David Andress, Professor of Modern History, has recently been awarded £166,657 over 3 years by the Leverhulme Trust for his research project How to Trust: Interpersonal Evaluation & the French Revolution.

How do we know who to trust? With people we know personally, direct experience can help us make up our minds (for good or ill) as to a particular person’s trustworthiness, but in a globalised modern society we cannot possibly hope to extend such personal experiences to all potential encounters. Trust and risk, therefore, continue to form a shaky and problematic partnership, as they have done for centuries.

One solution, adopted from the mid-nineteenth century onwards, was to protect our social interactions within an “armour” of regulation. We came to know that our doctor was professionally registered, and food standards became enshrined in law. This regulation and standardisation continued to develop over time into a whole host of consumer-rights legislation. Of course, such an approach requires people to trust “the authorities” in ways which seem to have become far more problematic in the twenty-first century.

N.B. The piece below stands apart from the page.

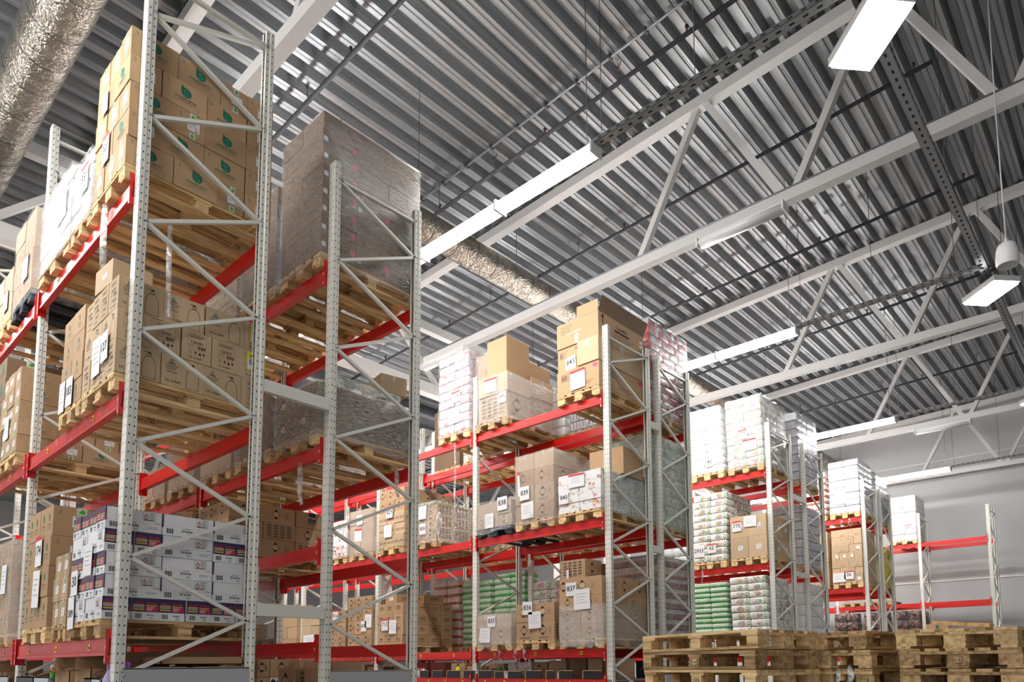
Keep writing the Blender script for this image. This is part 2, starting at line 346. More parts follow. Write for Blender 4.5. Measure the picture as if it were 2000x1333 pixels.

A recent alternative has been to look for guidance in the opinions of others. Online shopping websites are more often than not accompanied by an array of consumer reviews. Some services, like the aptly-named Trustpilot, exist solely to extend such provision to an even wider audience.

Yet it has become clear in recent years that many sellers are “gaming” these systems. If blocked from posting favourable reviews of their own products, they will post negative ones of their competitors, or – in a cunning twist – post clearly fake positive comments on competing items before reporting those sellers as cheats!

Professor Andress’ project returns to the origins of such modern phenomena, and asks whether the shattering experience of the French Revolution – so fundamentally grounded in issues of public and personal trust – can tell us anything about such dilemmas.

France in the latter-half of the eighteenth century was critically short of public trust. At a time when faith in France’s governing systems was crumbling on all sides, the need to deploy decisions about trust in everyday life was pervasive. Upfront cash transactions were almost unheard of, and people at every social level survived on credit both literally (through the extension of financial credit) and metaphorically (by making a social judgment as to the reliability of the debtor).

Revolutionary politics asked the French to extend such social “credit” into the political realm in dramatically new ways. The Revolution created a public sphere run at every level – from the local to the national – by elected officials but then imposed dire ideological divides on top of this.

By the time of the infamous “Terror”, this had resulted in  a system where nobody could trust anyone else: a system where this complete breakdown of trust would prove fatal to so many. How this happened, and how France slowly recovered, may have important lessons for our current, trust-deprived world.